See the deck description
Piloting "Defenders of Ecthelion".
Two cases:
- Mulligan for Pillars of the Kings, Steward of Gondor, Visionary Leadership in quest where it's needed, and some allies, especially of course the Soldier of Gondor and Angbor the Fearless.
- If you have Pillars of the Kings in your opening hand, play it straight away, get 4 cards and get to Valour. You only can benefit from Pillars of the Kings on your first turn, since your starting threat is already 30.
- Thus, if you don't, you may want to build your boardstate before playing Pillars of the Kings somewhere around the 38/39 threat, at this point it still cost 0 and it replaces itself for 1 or 2 threat.
From there it's your classical Gondor swarm deck. Manage intelligently your resources, spreading the love with Denethor who usually gets Steward of Gondor, keeping always a resource on some heroes like Boromir and its Visionary Leadership & Heir of Mardil, or managing the spreading to get the full effect of Ingold or pay for a Knight of the White Tower.

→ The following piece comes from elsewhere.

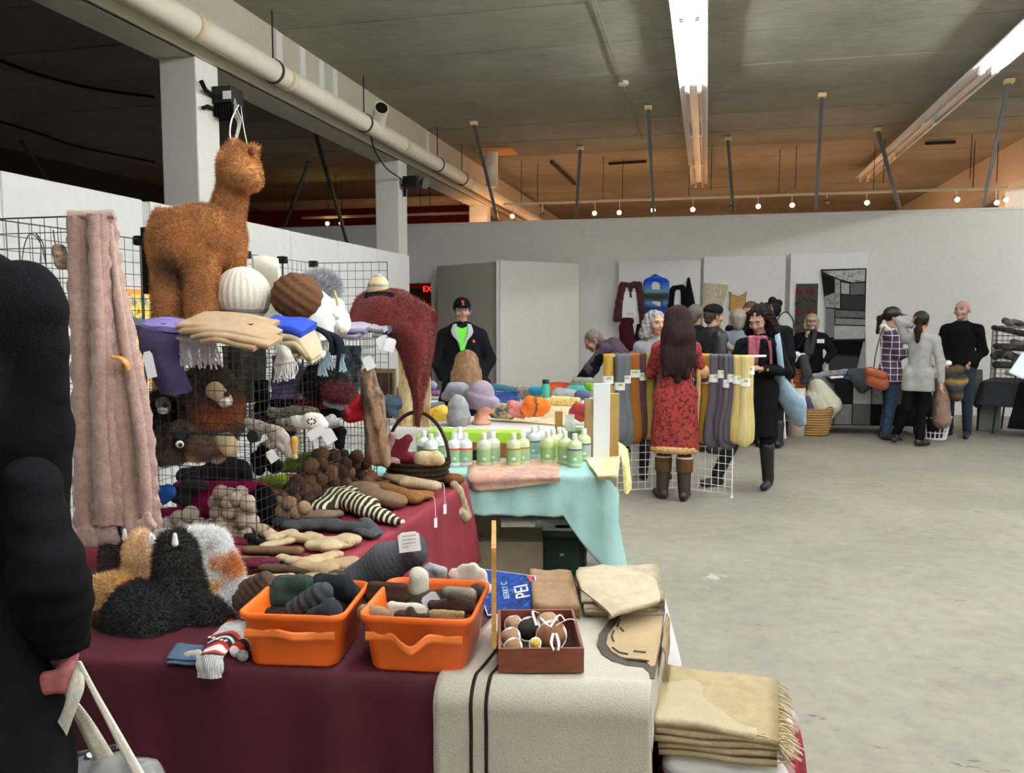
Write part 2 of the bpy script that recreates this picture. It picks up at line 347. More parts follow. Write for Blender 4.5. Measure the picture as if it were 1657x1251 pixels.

If you can Valour play Doom Hangs Still, just do it. Skipping a whole Quest Phase made the difference in a lot of quests. You really don't mind taking the two threats, and your buddy neither since they start so low in threat.
Events are straightforward supporting that archetype: global readying with Strength of Arms, global YOLO boosts with For Gondor!, Campfire Tales & Valiant Sacrifice to draw.
Runthrough
- The Stone of Erech: 1/4 (we played it here as a prolog to the cycle) We honestly did well each time we played it, always losing to Midnight coming a bit too quickly, or bad shadows (and they aren't so many of them) - Considered sideboard: none.
- Peril in Pelargir: 1/2: a slight adjustement in strategy (meaning the Defenders of Ecthelion not being too fast reaching the 40 threshold and it was all good). Two Ranger Bow are very good at getting rid of those Zealous Traitors - Considered sideboard: none.
- Into Ithilien: 1/3: Nothing fancy here, it was just a matter of reaching quest 2B with Celador alive, survive to Archery and find a well timed Arrows from the Trees to get to 4B with basically just a damaged Mumak standing, which we handled well - Considered sideboard: Arrows from the Trees and Song of Battle for quest 2B.
- The Siege of Cair Andros: 1/4: there again, luck was required. We got some. We beat it. - Considered sideboard: a Gondorian Shield in lieu of Strider as the starting attachment to get more siege questing power at the beginning. Keep Strider in your deck though (just add the shield).
- The Steward's Fear: 1/2: Same as Peril in Pelargir, actually. First time, I got in valour mode too fast. I changed strategy and it was alright. - Considered sideboard: none.
- The Drúadan Forest: 1/2: Just what this scenario can be. On the first try we piles Archery 127 (LOL). On the second try, it was much more manageable somehow, so we made it fairly easily. - Considered sideboard: Waters of Nimrodel, although we finally did not use the card...
- Encounter at Amon-dîn: 1/1: Nothing noticeable, being one of the easiest scenarios in the game - Considered sideboard: none.
- The Massing at Osgiliath (we played it immediately before Assault on Osgiliath to show the loss of the city): 1/2 I was amazed at how low the difficulty seems with a modern card pool - Considered sideboard: none.
- Assault on Osgiliath: 1/4 this was a tough nut to crack, since we were lacking combat, but we finally had some luck with a very well timed Power of Mordor, that removed all the locations we had in play to replace them with those easily-fetchable "if you destroy an enemy" Ruined Square Osgiliath location. One Combat Phase later, we won. - Considered sideboard: none.
- The Blood of Gondor 1/1 but was played alongside a Gondor deck to help with this heavy-combat quests (very conveniently my friend Valiko was piloting during one of our gaming afternoon). We switched Mablung for a copy of Entangling Nets - Considered sideboard: Prince Imrahil instead of Faramir
- The Morgul Vale 1/3 we finally beat it with just the deck, keeping your threat low while slowly killing Murzag and building your boardstate is simple too amazing. Also probably easier in solo. Granted, we lost the first two times because of a Power of Mordor that made me shuffle Murzag in the encounter deck... which shouldn't have happened since he can only leave play by being killed (I knew that from the quest card of course, but didn't realize it applied to Power of Mordor, and encounter effect in general. Dumb of me). Without the 10 turns we spend looking for Murzag in the encounter deck, we would have won, I'm pretty sure about it.